== EXERCISE DESCRIPTION ==
Repeat word for word the opening stretch of the entries, from the first line through the line containing "wl.new(bg.outputs[0], wo.inputs[0])".

== RECORDS FOR THE TASK ==
»»

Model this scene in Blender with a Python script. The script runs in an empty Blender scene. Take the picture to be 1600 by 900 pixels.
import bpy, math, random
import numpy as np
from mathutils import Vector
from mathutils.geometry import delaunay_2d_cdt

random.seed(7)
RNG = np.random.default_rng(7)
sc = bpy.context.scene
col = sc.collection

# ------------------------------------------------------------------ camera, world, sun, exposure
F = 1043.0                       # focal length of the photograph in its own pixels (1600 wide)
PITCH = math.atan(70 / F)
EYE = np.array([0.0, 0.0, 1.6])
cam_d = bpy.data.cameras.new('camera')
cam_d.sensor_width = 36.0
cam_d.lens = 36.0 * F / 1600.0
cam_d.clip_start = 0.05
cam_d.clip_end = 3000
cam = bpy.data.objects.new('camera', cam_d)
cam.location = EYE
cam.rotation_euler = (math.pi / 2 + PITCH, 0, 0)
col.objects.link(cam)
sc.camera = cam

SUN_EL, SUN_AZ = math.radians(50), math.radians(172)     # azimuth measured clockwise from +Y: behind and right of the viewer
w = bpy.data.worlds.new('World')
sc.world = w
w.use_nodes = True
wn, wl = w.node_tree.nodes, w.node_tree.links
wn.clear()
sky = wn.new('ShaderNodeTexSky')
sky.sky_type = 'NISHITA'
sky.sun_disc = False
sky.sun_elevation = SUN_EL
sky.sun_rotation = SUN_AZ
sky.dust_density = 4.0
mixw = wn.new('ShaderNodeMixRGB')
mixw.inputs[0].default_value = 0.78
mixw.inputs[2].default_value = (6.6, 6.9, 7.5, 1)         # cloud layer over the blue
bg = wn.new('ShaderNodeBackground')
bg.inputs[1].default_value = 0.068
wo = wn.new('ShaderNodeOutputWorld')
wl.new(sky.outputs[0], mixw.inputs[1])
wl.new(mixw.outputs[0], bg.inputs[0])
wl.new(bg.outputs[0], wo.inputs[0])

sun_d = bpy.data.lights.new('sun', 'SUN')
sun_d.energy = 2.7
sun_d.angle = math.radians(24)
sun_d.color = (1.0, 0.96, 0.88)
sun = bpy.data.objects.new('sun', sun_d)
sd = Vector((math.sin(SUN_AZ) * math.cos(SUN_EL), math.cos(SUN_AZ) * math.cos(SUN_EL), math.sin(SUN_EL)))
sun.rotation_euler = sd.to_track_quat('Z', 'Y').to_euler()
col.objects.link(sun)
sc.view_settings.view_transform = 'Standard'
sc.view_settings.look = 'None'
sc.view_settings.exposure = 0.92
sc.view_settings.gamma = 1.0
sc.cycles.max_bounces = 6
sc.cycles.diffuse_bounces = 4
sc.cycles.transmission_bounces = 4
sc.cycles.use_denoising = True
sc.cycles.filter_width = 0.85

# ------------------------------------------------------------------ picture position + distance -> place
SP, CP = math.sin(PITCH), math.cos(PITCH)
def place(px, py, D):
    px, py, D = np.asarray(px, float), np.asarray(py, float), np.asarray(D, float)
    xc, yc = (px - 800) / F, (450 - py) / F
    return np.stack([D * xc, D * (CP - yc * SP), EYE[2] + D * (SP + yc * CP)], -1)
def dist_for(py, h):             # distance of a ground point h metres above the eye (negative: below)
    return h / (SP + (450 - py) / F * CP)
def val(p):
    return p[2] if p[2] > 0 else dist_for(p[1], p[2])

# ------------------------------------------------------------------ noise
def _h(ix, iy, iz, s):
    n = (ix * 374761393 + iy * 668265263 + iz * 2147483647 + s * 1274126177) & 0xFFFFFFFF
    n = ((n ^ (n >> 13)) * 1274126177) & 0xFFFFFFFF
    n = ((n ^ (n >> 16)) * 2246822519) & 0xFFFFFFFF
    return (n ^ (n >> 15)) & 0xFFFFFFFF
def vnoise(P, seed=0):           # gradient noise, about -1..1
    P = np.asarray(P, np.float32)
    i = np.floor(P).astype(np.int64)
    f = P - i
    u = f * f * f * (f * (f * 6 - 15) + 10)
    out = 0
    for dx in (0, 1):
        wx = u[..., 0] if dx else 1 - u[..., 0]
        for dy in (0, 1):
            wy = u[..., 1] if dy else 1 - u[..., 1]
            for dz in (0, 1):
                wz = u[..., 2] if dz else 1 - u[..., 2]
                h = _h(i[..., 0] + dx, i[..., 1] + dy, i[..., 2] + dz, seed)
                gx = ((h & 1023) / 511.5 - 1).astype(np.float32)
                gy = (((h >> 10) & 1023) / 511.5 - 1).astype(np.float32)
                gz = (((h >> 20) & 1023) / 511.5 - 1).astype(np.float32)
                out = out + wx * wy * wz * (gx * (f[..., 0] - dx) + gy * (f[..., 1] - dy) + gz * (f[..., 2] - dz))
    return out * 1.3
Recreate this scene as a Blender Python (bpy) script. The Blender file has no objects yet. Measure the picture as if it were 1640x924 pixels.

««

== RESPONSE FOR THIS EXERCISE ==
Model this scene in Blender with a Python script. The script runs in an empty Blender scene. Take the picture to be 1600 by 900 pixels.
import bpy, math, random
import numpy as np
from mathutils import Vector
from mathutils.geometry import delaunay_2d_cdt

random.seed(7)
RNG = np.random.default_rng(7)
sc = bpy.context.scene
col = sc.collection

# ------------------------------------------------------------------ camera, world, sun, exposure
F = 1043.0                       # focal length of the photograph in its own pixels (1600 wide)
PITCH = math.atan(70 / F)
EYE = np.array([0.0, 0.0, 1.6])
cam_d = bpy.data.cameras.new('camera')
cam_d.sensor_width = 36.0
cam_d.lens = 36.0 * F / 1600.0
cam_d.clip_start = 0.05
cam_d.clip_end = 3000
cam = bpy.data.objects.new('camera', cam_d)
cam.location = EYE
cam.rotation_euler = (math.pi / 2 + PITCH, 0, 0)
col.objects.link(cam)
sc.camera = cam

SUN_EL, SUN_AZ = math.radians(50), math.radians(172)     # azimuth measured clockwise from +Y: behind and right of the viewer
w = bpy.data.worlds.new('World')
sc.world = w
w.use_nodes = True
wn, wl = w.node_tree.nodes, w.node_tree.links
wn.clear()
sky = wn.new('ShaderNodeTexSky')
sky.sky_type = 'NISHITA'
sky.sun_disc = False
sky.sun_elevation = SUN_EL
sky.sun_rotation = SUN_AZ
sky.dust_density = 4.0
mixw = wn.new('ShaderNodeMixRGB')
mixw.inputs[0].default_value = 0.78
mixw.inputs[2].default_value = (6.6, 6.9, 7.5, 1)         # cloud layer over the blue
bg = wn.new('ShaderNodeBackground')
bg.inputs[1].default_value = 0.068
wo = wn.new('ShaderNodeOutputWorld')
wl.new(sky.outputs[0], mixw.inputs[1])
wl.new(mixw.outputs[0], bg.inputs[0])
wl.new(bg.outputs[0], wo.inputs[0])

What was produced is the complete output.